“Maybe it’s because
mathematics is not a spectator sport. You have to do it to appreciate it, and
doing it requires patience and persistence. You can love a song without being
able to sing, but that doesn’t work in mathematics. Nevertheless, the beauty is
there for you to find.”
Of the three math books I have read so far, A Certain Ambiguity has got to be the
most interesting of all. I commend the authors’ approach in explaining the
beauty of mathematics through what they call a mathematical novel. The book had
its own way of captivating its readers-mathematicians and non-mathematicians
alike, by involving certain ideas about mathematics, its philosophy and the
beauty of the science concerning its surroundings. It was wise of them to
incorporate the principles of mathematics in the life of a boy who grew indifferent
to the science after the death of his grandfather.

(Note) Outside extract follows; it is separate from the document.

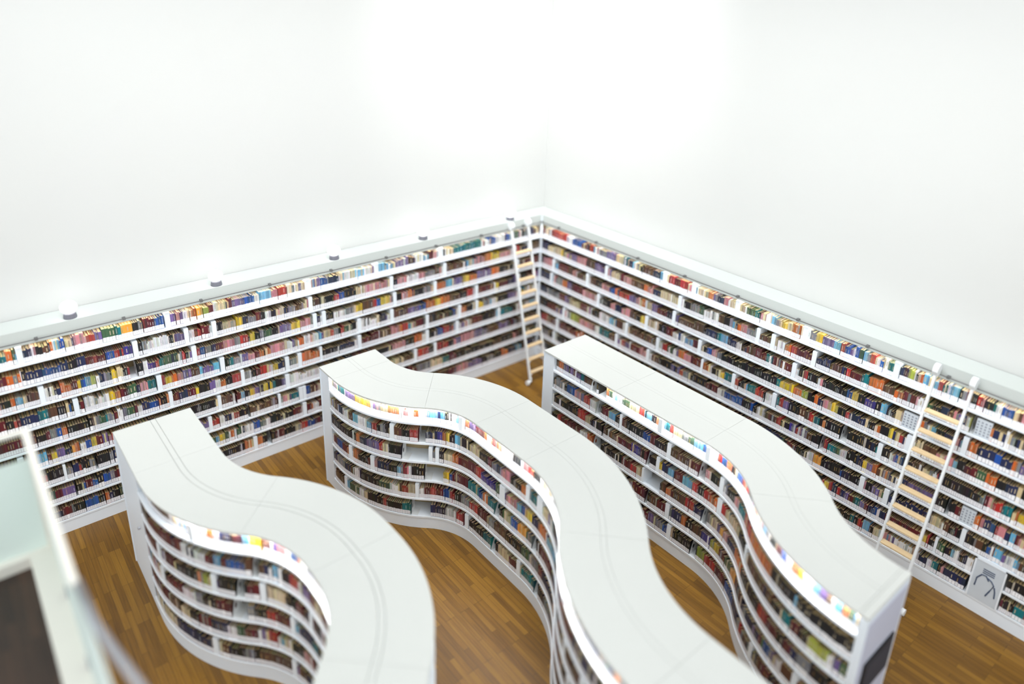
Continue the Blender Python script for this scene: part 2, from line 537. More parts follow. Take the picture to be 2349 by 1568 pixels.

The book was written well enough to make its readers
understand the beauty of mathematics through incorporating it in many philosophies
in life. In this book it touches how mathematics can be a way of understanding
the world-that it does not only focus on solving alien problems but it also has
its way in contributing to life’s greatest questions. Mathematics, as explained
in the book, deals on the certainty of truth. Philosophical, I know, but it
does make a point for only in mathematics do we not consider a solution or
answer, no matter how brilliant it may be, without proof. As quoted, “The historical acceptance of a statement as
fact does not make it so.” Mathematics does not deal on how long an idea
has been accepted, but the proof of the idea and its certainty.
It is difficult to have to review a novel who holds more ideas
than what is expected of a math book. It truly is a great and easy read. The
book gives life to mathematics and mathematicians and how math has evolved and
adopted to the present math community today. Out of everything, what truly is
captivating about this book is it gives mathematics a human existence-that
mathematics is not something alien but something human we can understand.